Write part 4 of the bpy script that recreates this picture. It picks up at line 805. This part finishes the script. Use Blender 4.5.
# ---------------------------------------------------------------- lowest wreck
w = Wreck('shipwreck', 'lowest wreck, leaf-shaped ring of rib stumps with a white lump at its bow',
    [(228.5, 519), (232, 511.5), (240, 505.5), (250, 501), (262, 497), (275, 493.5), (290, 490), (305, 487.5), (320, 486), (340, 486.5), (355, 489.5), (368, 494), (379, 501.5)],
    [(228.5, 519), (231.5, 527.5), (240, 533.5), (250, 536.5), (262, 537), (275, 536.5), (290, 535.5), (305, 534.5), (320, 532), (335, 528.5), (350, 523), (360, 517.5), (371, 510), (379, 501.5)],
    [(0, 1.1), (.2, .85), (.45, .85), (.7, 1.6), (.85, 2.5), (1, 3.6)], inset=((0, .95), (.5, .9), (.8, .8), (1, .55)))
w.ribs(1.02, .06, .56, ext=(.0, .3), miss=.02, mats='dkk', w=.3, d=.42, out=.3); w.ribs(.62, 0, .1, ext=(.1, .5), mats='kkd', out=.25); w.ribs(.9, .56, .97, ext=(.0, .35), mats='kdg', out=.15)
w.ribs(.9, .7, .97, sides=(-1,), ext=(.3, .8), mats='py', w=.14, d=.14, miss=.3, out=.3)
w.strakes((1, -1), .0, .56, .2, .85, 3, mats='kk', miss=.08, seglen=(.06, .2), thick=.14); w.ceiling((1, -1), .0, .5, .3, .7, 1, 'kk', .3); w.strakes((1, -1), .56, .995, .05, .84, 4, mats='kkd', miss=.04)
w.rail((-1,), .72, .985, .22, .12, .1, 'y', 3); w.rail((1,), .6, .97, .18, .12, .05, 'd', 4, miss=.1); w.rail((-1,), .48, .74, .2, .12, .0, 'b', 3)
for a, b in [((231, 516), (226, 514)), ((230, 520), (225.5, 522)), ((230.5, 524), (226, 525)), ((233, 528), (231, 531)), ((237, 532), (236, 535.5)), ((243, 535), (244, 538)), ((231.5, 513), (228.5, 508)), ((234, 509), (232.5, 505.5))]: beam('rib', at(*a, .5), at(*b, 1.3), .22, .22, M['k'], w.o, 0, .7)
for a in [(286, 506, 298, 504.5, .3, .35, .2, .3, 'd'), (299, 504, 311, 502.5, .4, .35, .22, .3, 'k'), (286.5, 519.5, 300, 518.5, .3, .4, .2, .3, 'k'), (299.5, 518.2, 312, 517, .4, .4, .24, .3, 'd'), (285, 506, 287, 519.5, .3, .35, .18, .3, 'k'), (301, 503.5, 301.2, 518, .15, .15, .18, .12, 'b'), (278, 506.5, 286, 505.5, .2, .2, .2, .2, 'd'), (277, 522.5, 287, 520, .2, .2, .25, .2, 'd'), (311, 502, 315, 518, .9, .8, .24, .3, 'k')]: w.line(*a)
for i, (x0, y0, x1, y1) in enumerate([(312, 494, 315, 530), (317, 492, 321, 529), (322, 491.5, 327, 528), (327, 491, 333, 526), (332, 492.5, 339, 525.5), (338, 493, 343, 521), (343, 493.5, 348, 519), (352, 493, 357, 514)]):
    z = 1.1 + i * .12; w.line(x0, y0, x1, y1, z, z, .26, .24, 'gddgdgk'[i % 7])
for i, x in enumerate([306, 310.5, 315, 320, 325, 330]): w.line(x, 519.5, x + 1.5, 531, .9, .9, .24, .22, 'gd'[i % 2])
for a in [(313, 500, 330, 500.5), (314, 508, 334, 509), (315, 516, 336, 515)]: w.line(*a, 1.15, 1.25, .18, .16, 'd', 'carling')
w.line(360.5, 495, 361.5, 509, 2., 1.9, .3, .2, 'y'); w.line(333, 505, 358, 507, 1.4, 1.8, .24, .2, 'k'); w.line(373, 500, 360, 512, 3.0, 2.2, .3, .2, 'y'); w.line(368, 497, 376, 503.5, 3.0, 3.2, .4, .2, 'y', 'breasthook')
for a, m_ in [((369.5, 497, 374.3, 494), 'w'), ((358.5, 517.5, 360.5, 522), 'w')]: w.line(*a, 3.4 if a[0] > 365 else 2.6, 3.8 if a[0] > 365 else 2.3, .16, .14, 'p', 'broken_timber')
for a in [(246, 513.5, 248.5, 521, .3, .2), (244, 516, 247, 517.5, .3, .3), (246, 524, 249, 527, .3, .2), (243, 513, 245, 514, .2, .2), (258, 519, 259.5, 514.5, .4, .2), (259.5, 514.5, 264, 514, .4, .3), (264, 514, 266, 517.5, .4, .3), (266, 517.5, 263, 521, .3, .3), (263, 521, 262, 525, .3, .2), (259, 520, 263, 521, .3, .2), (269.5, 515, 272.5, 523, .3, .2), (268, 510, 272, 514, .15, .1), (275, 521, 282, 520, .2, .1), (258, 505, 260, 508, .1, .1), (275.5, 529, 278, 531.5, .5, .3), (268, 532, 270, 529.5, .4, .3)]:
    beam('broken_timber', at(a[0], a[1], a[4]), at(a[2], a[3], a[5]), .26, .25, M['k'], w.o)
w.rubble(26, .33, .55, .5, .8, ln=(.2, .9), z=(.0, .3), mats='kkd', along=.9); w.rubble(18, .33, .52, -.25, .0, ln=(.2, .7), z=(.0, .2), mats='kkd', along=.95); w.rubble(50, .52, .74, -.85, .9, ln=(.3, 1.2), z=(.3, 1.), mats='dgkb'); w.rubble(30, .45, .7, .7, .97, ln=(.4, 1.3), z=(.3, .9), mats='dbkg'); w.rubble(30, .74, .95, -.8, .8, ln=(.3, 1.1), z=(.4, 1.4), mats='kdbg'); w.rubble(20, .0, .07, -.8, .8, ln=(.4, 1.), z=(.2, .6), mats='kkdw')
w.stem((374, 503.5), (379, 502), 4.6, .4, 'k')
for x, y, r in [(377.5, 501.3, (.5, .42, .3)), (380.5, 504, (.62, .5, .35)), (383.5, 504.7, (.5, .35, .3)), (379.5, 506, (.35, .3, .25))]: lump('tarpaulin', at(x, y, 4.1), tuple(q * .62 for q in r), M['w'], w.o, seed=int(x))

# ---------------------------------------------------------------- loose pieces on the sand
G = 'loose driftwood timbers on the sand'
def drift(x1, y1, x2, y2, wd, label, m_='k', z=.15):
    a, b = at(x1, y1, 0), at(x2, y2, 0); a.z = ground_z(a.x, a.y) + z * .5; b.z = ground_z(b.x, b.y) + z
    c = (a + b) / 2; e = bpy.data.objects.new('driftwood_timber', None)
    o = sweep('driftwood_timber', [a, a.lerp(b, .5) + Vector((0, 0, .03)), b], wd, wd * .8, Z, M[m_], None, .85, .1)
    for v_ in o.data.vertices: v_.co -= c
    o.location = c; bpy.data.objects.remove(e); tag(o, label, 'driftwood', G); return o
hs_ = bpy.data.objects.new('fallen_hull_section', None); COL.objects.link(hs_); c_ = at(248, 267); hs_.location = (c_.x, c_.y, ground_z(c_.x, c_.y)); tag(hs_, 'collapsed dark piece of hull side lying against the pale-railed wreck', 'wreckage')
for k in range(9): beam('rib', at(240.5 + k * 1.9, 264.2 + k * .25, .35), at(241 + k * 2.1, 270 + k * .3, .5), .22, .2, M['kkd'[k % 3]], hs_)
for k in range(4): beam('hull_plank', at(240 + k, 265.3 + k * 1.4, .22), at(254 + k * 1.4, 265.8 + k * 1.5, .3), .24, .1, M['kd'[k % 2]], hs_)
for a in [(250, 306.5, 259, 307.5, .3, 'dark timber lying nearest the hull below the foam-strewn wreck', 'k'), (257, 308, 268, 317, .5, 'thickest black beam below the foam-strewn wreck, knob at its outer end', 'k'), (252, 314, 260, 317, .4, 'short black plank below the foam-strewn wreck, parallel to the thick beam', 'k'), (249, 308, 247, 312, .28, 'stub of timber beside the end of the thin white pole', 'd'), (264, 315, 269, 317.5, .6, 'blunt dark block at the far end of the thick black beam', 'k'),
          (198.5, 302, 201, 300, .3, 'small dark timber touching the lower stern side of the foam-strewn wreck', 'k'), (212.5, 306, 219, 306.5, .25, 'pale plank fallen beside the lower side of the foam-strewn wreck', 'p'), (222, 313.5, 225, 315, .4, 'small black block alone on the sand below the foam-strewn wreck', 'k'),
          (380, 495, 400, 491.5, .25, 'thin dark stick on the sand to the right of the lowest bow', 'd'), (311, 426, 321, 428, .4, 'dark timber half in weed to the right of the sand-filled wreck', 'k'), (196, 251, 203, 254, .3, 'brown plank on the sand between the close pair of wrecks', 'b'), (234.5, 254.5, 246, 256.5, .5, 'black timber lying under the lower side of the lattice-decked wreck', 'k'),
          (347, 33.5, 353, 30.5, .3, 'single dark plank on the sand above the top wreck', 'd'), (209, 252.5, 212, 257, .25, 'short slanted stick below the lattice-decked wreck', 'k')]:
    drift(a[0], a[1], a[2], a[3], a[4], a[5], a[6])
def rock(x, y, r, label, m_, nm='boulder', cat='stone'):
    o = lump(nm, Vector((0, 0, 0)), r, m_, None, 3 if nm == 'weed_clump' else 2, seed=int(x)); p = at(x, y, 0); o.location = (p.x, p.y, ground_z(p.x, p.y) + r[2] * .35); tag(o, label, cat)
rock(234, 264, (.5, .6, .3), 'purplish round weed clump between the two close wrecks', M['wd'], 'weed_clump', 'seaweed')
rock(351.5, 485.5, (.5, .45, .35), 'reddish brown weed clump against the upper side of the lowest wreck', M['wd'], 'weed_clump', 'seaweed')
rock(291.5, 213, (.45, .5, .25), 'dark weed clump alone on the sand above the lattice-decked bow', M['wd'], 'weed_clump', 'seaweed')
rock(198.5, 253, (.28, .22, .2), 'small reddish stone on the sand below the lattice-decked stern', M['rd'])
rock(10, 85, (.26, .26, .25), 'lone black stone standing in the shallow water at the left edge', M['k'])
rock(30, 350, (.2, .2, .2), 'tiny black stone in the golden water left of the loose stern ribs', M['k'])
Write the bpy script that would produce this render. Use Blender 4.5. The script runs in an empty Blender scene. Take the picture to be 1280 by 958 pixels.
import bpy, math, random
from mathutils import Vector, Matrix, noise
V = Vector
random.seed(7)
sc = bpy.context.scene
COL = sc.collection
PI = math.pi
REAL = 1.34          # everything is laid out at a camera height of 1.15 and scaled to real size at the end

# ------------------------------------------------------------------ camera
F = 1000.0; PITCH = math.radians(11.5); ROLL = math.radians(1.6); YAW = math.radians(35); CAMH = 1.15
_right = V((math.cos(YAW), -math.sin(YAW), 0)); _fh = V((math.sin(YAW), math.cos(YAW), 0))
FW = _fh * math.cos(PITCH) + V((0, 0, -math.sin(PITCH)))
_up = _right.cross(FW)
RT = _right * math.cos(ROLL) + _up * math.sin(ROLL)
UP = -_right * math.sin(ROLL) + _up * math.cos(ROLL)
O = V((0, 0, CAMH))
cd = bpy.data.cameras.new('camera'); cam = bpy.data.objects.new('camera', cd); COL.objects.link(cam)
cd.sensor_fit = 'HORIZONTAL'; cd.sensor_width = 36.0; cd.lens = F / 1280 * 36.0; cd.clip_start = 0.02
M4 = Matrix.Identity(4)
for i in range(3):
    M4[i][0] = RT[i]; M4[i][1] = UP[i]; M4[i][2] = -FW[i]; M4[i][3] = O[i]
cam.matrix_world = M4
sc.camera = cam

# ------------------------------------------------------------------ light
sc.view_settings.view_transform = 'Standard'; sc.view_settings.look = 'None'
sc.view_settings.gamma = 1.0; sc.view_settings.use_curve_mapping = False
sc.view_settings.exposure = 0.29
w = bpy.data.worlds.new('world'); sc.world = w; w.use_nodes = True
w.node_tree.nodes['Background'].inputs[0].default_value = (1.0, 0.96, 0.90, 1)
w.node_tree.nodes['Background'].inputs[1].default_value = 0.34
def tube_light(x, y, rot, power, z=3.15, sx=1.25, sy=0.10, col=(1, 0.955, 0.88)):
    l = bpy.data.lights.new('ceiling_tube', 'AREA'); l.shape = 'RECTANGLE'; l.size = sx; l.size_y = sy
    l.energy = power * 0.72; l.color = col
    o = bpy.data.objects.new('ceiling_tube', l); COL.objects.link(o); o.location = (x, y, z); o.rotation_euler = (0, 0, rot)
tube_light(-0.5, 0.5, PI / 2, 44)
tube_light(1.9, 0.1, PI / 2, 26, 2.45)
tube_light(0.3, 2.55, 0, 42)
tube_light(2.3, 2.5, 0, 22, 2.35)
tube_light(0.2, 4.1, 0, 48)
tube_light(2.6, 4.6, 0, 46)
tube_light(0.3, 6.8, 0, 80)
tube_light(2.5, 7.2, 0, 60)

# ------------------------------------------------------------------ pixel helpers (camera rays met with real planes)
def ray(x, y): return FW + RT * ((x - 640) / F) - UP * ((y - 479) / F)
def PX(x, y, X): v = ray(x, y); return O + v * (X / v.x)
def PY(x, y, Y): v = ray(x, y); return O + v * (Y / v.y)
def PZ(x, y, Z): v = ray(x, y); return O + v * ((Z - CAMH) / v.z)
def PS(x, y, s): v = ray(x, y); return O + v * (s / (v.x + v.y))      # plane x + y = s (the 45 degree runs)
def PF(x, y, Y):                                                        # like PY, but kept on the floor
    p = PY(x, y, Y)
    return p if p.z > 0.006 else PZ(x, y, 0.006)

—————

→ **EXERCISE DETAILS**:
Above are the records; from them, give again exactly the lines from the one containing "Write the bpy" through the one containing "REAL = 1.34", both included.

→ **OUTPUT FOR THIS EXERCISE**:
Write the bpy script that would produce this render. Use Blender 4.5. The script runs in an empty Blender scene. Take the picture to be 1280 by 958 pixels.
import bpy, math, random
from mathutils import Vector, Matrix, noise
V = Vector
random.seed(7)
sc = bpy.context.scene
COL = sc.collection
PI = math.pi
REAL = 1.34          # everything is laid out at a camera height of 1.15 and scaled to real size at the end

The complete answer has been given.